__EXERCISE INSTRUCTIONS__
Scan the data beneath this task and copy each line that includes "parts".

__RECORDED DATA__
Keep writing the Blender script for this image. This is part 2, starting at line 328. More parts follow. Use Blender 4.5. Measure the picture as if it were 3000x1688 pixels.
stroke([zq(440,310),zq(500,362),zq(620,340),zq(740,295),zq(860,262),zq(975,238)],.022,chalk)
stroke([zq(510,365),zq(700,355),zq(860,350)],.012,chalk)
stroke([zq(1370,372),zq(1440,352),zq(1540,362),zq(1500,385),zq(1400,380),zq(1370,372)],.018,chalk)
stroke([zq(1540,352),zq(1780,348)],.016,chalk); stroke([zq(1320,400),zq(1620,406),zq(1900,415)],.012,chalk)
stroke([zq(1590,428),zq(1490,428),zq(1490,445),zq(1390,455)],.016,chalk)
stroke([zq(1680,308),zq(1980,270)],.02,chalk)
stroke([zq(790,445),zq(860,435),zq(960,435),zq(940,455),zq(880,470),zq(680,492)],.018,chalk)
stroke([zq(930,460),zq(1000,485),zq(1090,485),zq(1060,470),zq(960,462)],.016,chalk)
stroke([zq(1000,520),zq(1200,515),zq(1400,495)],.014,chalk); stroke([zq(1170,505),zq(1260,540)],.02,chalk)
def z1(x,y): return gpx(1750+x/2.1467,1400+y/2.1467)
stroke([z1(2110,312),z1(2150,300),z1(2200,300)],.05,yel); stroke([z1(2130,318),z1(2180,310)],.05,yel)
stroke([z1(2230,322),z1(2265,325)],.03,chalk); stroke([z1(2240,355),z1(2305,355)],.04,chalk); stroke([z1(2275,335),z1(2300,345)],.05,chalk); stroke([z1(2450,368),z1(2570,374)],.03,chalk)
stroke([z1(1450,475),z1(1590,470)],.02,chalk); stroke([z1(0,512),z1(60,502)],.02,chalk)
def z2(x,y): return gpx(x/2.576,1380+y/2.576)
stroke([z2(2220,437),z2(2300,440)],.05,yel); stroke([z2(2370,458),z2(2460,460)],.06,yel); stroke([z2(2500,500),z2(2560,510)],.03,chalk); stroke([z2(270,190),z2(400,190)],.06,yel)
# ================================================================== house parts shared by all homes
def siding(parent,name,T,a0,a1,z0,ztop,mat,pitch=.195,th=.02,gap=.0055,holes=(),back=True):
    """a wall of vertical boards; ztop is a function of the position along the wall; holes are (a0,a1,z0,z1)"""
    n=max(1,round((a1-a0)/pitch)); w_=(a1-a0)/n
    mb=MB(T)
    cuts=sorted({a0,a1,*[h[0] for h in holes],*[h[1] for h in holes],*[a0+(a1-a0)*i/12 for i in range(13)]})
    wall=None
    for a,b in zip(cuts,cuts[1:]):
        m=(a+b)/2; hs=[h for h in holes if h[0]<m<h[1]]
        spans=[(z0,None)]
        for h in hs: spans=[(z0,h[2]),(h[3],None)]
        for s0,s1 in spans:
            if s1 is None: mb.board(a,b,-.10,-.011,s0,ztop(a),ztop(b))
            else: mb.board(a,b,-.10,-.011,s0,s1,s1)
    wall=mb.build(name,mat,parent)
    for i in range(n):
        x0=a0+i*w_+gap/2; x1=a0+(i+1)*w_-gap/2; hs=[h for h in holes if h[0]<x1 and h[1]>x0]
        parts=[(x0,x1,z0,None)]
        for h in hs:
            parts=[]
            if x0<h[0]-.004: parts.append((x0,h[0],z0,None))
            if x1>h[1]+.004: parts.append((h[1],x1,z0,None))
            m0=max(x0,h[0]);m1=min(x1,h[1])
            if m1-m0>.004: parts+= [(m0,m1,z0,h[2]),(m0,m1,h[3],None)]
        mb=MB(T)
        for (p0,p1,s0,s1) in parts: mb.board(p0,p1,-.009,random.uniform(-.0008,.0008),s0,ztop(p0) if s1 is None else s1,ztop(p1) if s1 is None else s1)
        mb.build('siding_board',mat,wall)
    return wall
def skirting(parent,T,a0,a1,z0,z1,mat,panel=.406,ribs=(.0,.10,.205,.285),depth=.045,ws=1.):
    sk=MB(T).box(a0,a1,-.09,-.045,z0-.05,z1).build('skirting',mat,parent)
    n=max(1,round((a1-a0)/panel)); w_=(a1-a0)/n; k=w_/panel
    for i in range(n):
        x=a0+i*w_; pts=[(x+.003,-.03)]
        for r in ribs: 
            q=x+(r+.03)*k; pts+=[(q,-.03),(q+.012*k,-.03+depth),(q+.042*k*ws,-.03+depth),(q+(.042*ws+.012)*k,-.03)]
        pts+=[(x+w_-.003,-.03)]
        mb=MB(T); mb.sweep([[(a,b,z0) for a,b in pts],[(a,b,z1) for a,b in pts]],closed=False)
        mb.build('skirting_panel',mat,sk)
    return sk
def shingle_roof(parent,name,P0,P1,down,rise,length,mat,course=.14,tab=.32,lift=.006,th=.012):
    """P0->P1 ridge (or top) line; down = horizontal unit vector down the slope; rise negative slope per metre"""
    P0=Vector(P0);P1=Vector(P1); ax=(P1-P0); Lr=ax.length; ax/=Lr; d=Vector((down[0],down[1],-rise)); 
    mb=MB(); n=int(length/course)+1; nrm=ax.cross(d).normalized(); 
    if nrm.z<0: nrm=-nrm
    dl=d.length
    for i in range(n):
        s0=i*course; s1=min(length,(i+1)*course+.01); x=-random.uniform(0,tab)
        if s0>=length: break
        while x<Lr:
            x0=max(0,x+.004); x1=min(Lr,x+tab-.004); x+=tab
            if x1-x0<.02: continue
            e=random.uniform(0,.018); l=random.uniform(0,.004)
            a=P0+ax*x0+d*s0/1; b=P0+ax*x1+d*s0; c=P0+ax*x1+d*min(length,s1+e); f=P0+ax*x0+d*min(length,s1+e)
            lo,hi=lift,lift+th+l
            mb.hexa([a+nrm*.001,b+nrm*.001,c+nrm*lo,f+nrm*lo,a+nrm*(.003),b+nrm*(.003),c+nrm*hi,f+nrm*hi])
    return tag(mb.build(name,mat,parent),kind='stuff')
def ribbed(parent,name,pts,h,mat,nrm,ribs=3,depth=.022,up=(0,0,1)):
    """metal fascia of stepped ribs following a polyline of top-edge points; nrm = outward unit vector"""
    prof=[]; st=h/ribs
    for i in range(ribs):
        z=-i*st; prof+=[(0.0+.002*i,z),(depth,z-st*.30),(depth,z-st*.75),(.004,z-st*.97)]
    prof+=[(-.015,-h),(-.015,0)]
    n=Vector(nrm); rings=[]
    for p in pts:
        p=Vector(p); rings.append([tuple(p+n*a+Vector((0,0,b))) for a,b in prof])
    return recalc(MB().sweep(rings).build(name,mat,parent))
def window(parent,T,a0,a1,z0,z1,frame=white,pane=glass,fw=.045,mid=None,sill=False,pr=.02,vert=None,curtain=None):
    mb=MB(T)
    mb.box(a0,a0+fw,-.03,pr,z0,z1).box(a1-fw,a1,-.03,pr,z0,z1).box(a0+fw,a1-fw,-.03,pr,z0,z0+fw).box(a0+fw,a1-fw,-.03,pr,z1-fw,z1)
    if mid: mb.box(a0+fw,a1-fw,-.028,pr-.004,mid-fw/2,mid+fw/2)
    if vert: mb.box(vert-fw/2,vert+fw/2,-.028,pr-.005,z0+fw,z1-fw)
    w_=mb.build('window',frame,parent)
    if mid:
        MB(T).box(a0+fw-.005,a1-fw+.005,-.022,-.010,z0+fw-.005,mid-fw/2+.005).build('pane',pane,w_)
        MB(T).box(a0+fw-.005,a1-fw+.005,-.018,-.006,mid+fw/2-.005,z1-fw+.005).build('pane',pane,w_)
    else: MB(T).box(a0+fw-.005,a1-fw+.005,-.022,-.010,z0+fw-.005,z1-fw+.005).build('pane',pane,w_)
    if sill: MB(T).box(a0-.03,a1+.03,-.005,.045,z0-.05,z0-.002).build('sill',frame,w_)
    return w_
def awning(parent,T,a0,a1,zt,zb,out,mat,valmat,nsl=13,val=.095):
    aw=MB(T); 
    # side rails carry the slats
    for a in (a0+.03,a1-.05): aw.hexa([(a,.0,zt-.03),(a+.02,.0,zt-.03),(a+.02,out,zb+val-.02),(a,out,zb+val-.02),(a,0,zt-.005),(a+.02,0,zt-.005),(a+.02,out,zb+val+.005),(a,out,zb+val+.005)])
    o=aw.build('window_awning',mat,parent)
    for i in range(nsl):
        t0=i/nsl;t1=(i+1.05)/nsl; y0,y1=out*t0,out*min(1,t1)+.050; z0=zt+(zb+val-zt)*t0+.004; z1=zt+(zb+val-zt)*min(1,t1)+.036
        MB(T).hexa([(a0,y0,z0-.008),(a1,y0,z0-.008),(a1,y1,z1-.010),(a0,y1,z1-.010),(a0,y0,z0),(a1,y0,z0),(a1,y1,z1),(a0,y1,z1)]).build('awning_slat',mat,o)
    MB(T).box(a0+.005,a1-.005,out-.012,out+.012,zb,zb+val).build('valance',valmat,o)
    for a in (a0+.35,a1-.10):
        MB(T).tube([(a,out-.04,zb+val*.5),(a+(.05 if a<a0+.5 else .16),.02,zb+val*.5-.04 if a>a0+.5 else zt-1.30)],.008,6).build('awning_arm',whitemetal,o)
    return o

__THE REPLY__
Keep writing the Blender script for this image. This is part 2, starting at line 328. More parts follow. Use Blender 4.5. Measure the picture as if it were 3000x1688 pixels.
# ================================================================== house parts shared by all homes
        parts=[(x0,x1,z0,None)]
            parts=[]
            if x0<h[0]-.004: parts.append((x0,h[0],z0,None))
            if x1>h[1]+.004: parts.append((h[1],x1,z0,None))
            if m1-m0>.004: parts+= [(m0,m1,z0,h[2]),(m0,m1,h[3],None)]
        for (p0,p1,s0,s1) in parts: mb.board(p0,p1,-.009,random.uniform(-.0008,.0008),s0,ztop(p0) if s1 is None else s1,ztop(p1) if s1 is None else s1)